From a fiscal standpoint, the rationale appears straightforward: When commodity prices surge, the state seeks to capture a share of the windfall. However, in the context of global competitiveness, this policy may be viewed as a bold yet high-risk measure, as it increases the cost structure of mining operations amid intensifying competition for global investment. It raises serious concerns regarding Indonesia's investment attractiveness.
The mining industry is highly capital-intensive, characterized by elevated geological and market risks, long payback periods and strong sensitivity to fiscal stability. Perceived fiscal overreach or policy uncertainty may delay Final Investment Decisions (FID), divert capital to alternative jurisdictions, and reduce greenfield exploration. Multiple global mining consultancy reports consistently identify fiscal stability as a primary determinant in extractive-sector investment decisions.

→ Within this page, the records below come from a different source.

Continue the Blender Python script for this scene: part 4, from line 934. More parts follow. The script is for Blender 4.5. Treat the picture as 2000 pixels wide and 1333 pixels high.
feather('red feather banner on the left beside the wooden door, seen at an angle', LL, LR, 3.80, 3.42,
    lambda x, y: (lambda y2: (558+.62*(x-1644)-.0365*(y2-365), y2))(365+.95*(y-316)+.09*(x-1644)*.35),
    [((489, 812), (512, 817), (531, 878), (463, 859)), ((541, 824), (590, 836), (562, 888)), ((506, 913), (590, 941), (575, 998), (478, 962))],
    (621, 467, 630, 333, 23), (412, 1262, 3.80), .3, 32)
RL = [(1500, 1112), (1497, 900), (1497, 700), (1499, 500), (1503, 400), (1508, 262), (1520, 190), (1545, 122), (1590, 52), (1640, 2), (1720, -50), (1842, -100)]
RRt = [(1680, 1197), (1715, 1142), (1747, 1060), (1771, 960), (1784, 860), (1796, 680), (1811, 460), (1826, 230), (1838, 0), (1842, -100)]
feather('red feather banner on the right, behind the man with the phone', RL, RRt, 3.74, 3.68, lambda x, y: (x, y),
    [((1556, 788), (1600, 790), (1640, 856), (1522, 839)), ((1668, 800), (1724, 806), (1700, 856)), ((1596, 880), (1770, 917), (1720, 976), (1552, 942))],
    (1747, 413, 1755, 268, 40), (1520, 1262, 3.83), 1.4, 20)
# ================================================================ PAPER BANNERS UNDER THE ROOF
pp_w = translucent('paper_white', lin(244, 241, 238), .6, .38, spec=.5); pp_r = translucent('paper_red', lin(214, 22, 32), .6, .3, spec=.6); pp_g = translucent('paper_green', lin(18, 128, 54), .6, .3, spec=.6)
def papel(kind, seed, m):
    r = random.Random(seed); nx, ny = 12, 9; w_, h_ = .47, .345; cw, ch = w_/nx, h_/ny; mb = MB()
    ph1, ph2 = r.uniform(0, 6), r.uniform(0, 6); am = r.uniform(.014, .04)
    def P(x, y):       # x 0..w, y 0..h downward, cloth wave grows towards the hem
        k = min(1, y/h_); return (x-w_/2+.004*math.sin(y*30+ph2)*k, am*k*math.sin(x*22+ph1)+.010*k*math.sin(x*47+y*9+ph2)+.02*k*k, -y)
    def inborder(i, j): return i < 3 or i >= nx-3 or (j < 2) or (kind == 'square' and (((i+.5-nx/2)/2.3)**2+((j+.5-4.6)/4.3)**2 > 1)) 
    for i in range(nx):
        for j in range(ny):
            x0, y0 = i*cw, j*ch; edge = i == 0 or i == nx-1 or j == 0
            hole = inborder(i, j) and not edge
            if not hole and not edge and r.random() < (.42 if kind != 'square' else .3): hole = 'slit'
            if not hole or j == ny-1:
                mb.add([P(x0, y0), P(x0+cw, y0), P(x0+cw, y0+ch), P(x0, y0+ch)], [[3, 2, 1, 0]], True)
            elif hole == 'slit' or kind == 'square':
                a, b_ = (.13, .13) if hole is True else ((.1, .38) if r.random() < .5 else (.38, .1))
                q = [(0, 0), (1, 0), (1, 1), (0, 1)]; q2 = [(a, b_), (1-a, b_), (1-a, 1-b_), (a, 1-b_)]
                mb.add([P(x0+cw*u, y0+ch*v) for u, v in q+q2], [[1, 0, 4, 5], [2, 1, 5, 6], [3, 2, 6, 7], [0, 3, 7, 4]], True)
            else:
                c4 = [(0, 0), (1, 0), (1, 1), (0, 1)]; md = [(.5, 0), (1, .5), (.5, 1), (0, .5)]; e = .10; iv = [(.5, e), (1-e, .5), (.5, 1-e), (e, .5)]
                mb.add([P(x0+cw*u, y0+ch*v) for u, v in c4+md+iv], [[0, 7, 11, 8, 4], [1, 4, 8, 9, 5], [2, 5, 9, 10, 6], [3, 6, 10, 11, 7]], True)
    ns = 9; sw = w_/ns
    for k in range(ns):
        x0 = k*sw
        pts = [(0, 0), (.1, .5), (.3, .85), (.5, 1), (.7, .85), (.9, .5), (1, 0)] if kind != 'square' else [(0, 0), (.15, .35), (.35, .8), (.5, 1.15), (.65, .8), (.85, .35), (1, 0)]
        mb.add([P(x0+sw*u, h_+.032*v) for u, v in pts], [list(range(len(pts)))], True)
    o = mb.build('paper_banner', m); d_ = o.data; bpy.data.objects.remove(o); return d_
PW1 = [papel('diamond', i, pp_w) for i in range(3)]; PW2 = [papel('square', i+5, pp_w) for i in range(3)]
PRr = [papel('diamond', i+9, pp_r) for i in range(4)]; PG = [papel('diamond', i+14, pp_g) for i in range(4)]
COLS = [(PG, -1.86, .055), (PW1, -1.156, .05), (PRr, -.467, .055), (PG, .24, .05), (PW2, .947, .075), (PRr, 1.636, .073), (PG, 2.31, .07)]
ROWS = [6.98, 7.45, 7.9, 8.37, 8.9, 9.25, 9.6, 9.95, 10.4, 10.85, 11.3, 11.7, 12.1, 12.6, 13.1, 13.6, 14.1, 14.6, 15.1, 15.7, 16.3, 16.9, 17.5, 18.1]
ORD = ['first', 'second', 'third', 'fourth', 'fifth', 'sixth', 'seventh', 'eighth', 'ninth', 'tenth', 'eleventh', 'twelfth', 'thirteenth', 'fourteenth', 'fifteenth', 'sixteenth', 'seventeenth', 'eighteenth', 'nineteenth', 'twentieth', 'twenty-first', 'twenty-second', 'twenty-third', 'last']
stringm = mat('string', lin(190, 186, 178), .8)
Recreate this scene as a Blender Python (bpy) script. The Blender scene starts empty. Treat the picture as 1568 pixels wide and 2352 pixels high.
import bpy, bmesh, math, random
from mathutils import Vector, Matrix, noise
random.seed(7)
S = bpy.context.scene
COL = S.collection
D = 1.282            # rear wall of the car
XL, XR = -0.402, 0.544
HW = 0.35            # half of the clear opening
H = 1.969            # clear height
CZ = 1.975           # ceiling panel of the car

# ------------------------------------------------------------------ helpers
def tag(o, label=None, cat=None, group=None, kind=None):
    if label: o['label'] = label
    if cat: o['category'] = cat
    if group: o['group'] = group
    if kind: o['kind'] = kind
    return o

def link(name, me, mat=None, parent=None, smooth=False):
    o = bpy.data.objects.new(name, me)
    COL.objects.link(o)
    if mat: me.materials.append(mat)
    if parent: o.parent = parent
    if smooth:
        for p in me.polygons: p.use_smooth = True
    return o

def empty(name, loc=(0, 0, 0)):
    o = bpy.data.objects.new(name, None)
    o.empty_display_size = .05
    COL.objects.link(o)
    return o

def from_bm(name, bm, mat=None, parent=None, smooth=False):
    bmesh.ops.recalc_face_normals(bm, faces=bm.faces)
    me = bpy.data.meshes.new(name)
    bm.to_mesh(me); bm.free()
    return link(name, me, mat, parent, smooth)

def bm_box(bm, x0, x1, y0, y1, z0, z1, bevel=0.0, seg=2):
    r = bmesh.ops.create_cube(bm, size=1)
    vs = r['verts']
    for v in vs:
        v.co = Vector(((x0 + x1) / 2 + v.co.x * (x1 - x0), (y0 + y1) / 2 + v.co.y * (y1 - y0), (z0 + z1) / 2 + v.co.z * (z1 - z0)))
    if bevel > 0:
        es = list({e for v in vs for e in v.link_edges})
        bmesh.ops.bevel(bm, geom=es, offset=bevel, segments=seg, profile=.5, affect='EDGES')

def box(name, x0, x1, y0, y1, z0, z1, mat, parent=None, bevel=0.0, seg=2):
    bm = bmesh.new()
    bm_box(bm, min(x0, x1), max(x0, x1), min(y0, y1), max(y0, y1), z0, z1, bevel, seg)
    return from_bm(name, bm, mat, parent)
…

Compared internationally, Indonesia's royalty structure ranks relatively high for several key commodities. Most mineral-producing jurisdictions impose ad valorem royalties in the range of 2–10 percent for nickel, copper and gold.
Canada (Ontario) applies a profit-based royalty system with an effective rate of approximately 5–10 percent; Brazil imposes royalties of around 2–4 percent, depending on the mineral; and South Africa applies a profit-based formula ranging from 0.5 percent to 7 percent. The Philippines applies a rate of roughly 4–12 percent.
For coal, Australia (Queensland) applies a progressive royalty that can reach 20–40 percent at very high price levels. However, for minerals such as nickel and copper, rates typically remain in the 2.5–5 percent range.